Based on many discussions with our clients, NetSPI has identified a number of common security issues that span different cloud platforms, environments, and even vertical markets:

  • Lack of multi-factor authentication – A cloud breach is often achieved by using common vulnerabilities, public data exposures, and active credential guessing attacks, for example by enumerating a potential email address off of a public data source and guessing credentials. You may find it surprising that many cloud services do not use multifactor authentication right out of the box.
  • Integration of cloud and on-premise networks – Integrating cloud and on-premise environments makes it easier to migrate resources, users, and accounts out to a cloud provider. However, it does increase risk, especially if federated authentication, shared user accounts, and the same active directory environment are used. This makes it much easier for attackers to pivot into traditional (often less secure) network resources once they have gained access to the cloud.
  • Poor permission configuration – Security can sometimes take a back seat when developers are trying to be agile and for simplicity, accounts can be over-permissioned. This is a growing problem, in part because of the increasing popularity of public repositories and Internet services like GitHub to manage code and configurations. This has led to a rise in accidental pastes of copied user names and passwords on the Internet, which can be leveraged by malicious actors.

How you can protect yourself

With these issues in mind, what steps can you take to improve your cloud security? First, it’s important to practice proper cloud hygiene at the outset by: (a) clearly defining requirements, (b) isolating development, staging, and production environments, and (c) limiting privileges in all environments to guard against escalation by malicious actors.

Second, NetSPI recommends testing regularly and fully. This includes penetration testing all layers of your environment and using Cloud Configuration Reviews to evaluate how well the security controls your cloud provider has in place are actually protecting your cloud application(s). Traditional penetration testing does not go deep enough when you are running cloud applications, which is why more rigorous cloud penetration testing is critical.

In addition to the common insights gained from an external penetration test, a cloud penetration test goes much further to include testing on cloud hosts and services. Internal network layer testing of virtual machines and services from the cloud virtual networks are included, as well as external network layer testing of externally exposed services. In addition, a configuration review of cloud services also includes reviews of firewall rules, access controls (IAM/RBAC) of users/roles/groups/policies, as well as utilized cloud services (storage, databases, etc.).

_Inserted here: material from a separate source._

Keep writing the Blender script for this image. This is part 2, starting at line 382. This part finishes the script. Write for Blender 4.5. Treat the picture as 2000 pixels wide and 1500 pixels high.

Recommendations for undertaking cloud testing

It’s clear that full and regular testing is a sure-fire way to improve the security of your applications and data residing in the cloud and ultimately your on-premise network if both environments are closely integrated. If you are planning on undertaking cloud penetration testing, NetSPI recommends the following best practices:

  • Ensure systems and services are updated and patched in accordance with industry/vendor recommendations
  • Verify if IAM/RBAC Roles are assigned appropriately and not over-permissioned and there is no provision for permission escalation
  • Use security groups and firewall rules to limit access between services and virtual machines
  • Ensure that sensitive information is not written in clear text to any cloud storage services and encrypt data prior to storage
  • Verify user permissions for any cloud storage containing sensitive data and ensure that the rules represent only the users who require access to the storage
  • Ensure only the appropriate parties have access to key material for decryption purposes

One last thought

As a security vendor, we hear statements every day like, “Cloud doesn’t change anything from a security perspective because it’s all the same stuff, just in a different place” or “My cloud provider takes care of security.” In the rush to embrace cloud and its advantages, some security best practices have fallen by the wayside. Now’s the time to refocus on securing assets by working proactively with your cloud services provider and testing regularly. The last thing you want is to be included in those ever increasing cloud breach statistics.